Pourquoi une utopie si attrayante, basée sur des arguments solides, en phase avec les problématiques contemporaines, rencontre des résistances si tenaces ? Sur quoi s’appuie ce refus à imaginer la possibilité d’une vie sans travail, jusqu’à présent manifestée par la majorité des citoyens occidentaux (c’est seulement d’eux dont on parle, faut-il le rappeler, lorsqu’on évoque ce type de scénarios) ?

Ces questions ne sont pas inédites. Elles sont, en réalité, anciennes comme le capitalisme. Dès son origine, celui-ci a mis en compétition inévitable droit de vivre et droit de travailler. Le capitalisme crée et détruit constamment, de manière plus ou moins équilibrée, des postes de travail ; il exploite les travailleurs comme une marchandise lambda ; il engendre tant la richesse que la pauvreté. Pour ces raisons structurelles, depuis les lois anglaises sur le travail au XVIIIè et XIXè siècles, on débat avec acharnement de la question suivante : déconnecter travail et salaire est-il opportun (introduisant les problématiques de charité, d’assistance/assistanat, de mécénat, de welfare) ou inenvisageable (avec la figure du working poor comme seul sujet économique de masse admis par le travail capitaliste) ?

Au cours des XIXè et XXè siècles, les principales réponses culturelles à ce dilemme ont convergé vers une forme d’apologie, de culte ou de sanctification du travail. Il y a la version protestante-bourgeoise (le travail comme signe d’élection et salut de l’âme) et la version socialiste-prolétaire, où le travail est arme d’émancipation révolutionnaire. Dans un cas comme dans l’autre, cette idéologie assigne au travail le rôle de vecteur de réalisation de soi du point de vue moral, économique et politique. Cela donne une fonction essentielle au marché du travail : celle de grand dispositif d’intégration sociale.

Les résistances face à la perspective d’un revenu universel – corollaires d’une stigmatisation sociale de ceux qui ne travaillent pas ou de ceux qui aspirent à vivre sans travailler « vraiment » – trouvent leur source dans cette culture « travailliste ». Celle-ci traverse les frontières du traditionnel conflit de classe entre capital et travail, patrons et ouvriers (avec des différences significatives entre Nord et Sud de l’hémisphère occidental).
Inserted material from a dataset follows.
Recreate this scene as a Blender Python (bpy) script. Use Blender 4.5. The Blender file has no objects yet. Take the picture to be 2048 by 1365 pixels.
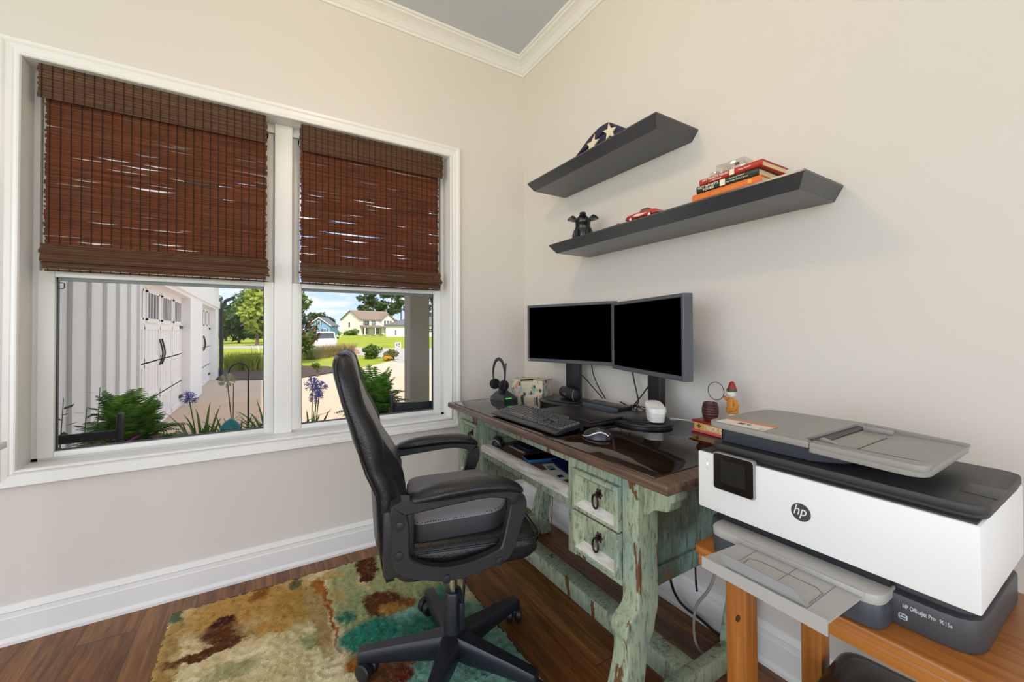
import bpy, bmesh, math, random
from math import sin, cos, pi, radians, sqrt
from mathutils import Vector, Matrix, noise
random.seed(7)
scene = bpy.context.scene
COL = scene.collection

# ---------------------------------------------------------------- camera
CAM = Vector((-1.535, -2.343, 1.187))
FPX, CY = 812.59, 651.43
_y, _p, _r = radians(31.4798), radians(0.69658), radians(-0.20652)
FW = Vector((sin(_y)*cos(_p), cos(_y)*cos(_p), sin(_p)))
_R0 = Vector((cos(_y), -sin(_y), 0)); _U0 = _R0.cross(FW)
RT = _R0*cos(_r) + _U0*sin(_r); UP = -_R0*sin(_r) + _U0*cos(_r)
cd = bpy.data.cameras.new('camera'); cam = bpy.data.objects.new('camera', cd); COL.objects.link(cam)
cd.sensor_width = 36; cd.lens = FPX/2048*36; cd.shift_y = (CY-682.5)/2048
cd.clip_start = 0.02; cd.clip_end = 600
cam.matrix_world = Matrix(((RT.x, UP.x, -FW.x, CAM.x), (RT.y, UP.y, -FW.y, CAM.y), (RT.z, UP.z, -FW.z, CAM.z), (0, 0, 0, 1)))
scene.camera = cam

# ---------------------------------------------------------------- sky, sun, room lamp, exposure
scene.view_settings.view_transform = 'Standard'
scene.view_settings.look = 'None'
scene.view_settings.gamma = 1
scene.view_settings.exposure = -0.2
SUN_E, SKY_K, LAMP_W, FILL_W = 5.2, 1.75, 14.5, 106
w = bpy.data.worlds.new('sky'); scene.world = w; w.use_nodes = True
nt = w.node_tree; nt.nodes.clear()
def wn(t): return nt.nodes.new(t)
tc = wn('ShaderNodeTexCoord'); sx = wn('ShaderNodeSeparateXYZ'); nt.links.new(tc.outputs['Generated'], sx.inputs[0])
g = wn('ShaderNodeValToRGB'); g.color_ramp.elements[0].position = 0.0; g.color_ramp.elements[0].color = (0.50, 0.64, 0.88, 1)
g.color_ramp.elements[1].position = 0.35; g.color_ramp.elements[1].color = (0.14, 0.27, 0.60, 1)
nt.links.new(sx.outputs['Z'], g.inputs[0])
mp = wn('ShaderNodeMapping'); mp.inputs['Scale'].default_value = (5, 5, 20); mp.inputs['Location'].default_value = (1.3, 0.4, 0.25)
nt.links.new(tc.outputs['Generated'], mp.inputs[0])
nz = wn('ShaderNodeTexNoise'); nz.inputs['Scale'].default_value = 1.5; nz.inputs['Detail'].default_value = 7; nz.inputs['Roughness'].default_value = 0.55
nt.links.new(mp.outputs[0], nz.inputs[0])
cr = wn('ShaderNodeValToRGB'); cr.color_ramp.elements[0].position = 0.46; cr.color_ramp.elements[1].position = 0.60
hz = wn('ShaderNodeMath'); hz.operation = 'MULTIPLY_ADD'; hz.inputs[1].default_value = 0.22; nt.links.new(sx.outputs['Z'], hz.inputs[0]); nt.links.new(nz.outputs[0], hz.inputs[2])
nt.links.new(hz.outputs[0], cr.inputs[0])
mx = wn('ShaderNodeMix'); mx.data_type = 'RGBA'; mx.inputs[7].default_value = (0.72, 0.73, 0.75, 1)
nt.links.new(cr.outputs[0], mx.inputs[0]); nt.links.new(g.outputs[0], mx.inputs[6])
bg = wn('ShaderNodeBackground'); bg.inputs[1].default_value = SKY_K; nt.links.new(mx.outputs[2], bg.inputs[0])
wo = wn('ShaderNodeOutputWorld'); nt.links.new(bg.outputs[0], wo.inputs[0])
sd = bpy.data.lights.new('sun', 'SUN'); sun = bpy.data.objects.new('sun', sd); COL.objects.link(sun)
sd.energy = SUN_E; sd.angle = radians(1.0); sd.color = (1.0, 0.95, 0.86)
sun.rotation_euler = Vector((0.16, 0.72, -0.95)).to_track_quat('-Z', 'Y').to_euler()
ld = bpy.data.lights.new('ceiling_lamp', 'POINT'); lamp = bpy.data.objects.new('ceiling_lamp', ld); COL.objects.link(lamp)
ld.energy = LAMP_W; ld.color = (1.0, 0.72, 0.50); ld.shadow_soft_size = 0.09; lamp.location = (-1.22, -1.2, 2.45)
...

Or, cette dimension est un angle mort dans l’argumentation des partisans de l’utopie d’une vie sans labeur. Ils ne comprennent pas que, jusqu’à présent, l’expérience du travail revêt un caractère incontournable pour la plupart des Occidentaux, en raison de leur condition : isolés, impuissants, libres seulement de consommer et de jouir à l’infini. Ils oublient que l’expérience du travail a une double nature. Condamnation à gagner chaque jour son pain, supplice, torture (comme l’indique une de ses possibles étymologies : trepalium), le travail est aussi accouchement, création et réalisation : un horizon de lumière qui peut produire des transformations concrètes.

Cette expérience de réalisation de soi malgré les difficultés présente une affinité très forte avec ce qu’on pourrait appeler « l’utopie capitaliste ». C’est le rêve de liberté de chaque self-made-man : se créer une vie meilleure, avec ses seules forces, donc avec son travail (dans Robinson Crusoé, bible de ce genre de rêves, « industry » est le mot le plus présent). Face à cette perspective, si laborieuse, le projet de revenu universel, tel qu’il est articulé aujourd’hui, a très peu de chances de s’imposer. L’espoir utopique de milliards de self-made-man/woman peut difficilement être remplacé par celui d’une vie sans travail, avec un revenu distribué de façon paternaliste par l’État.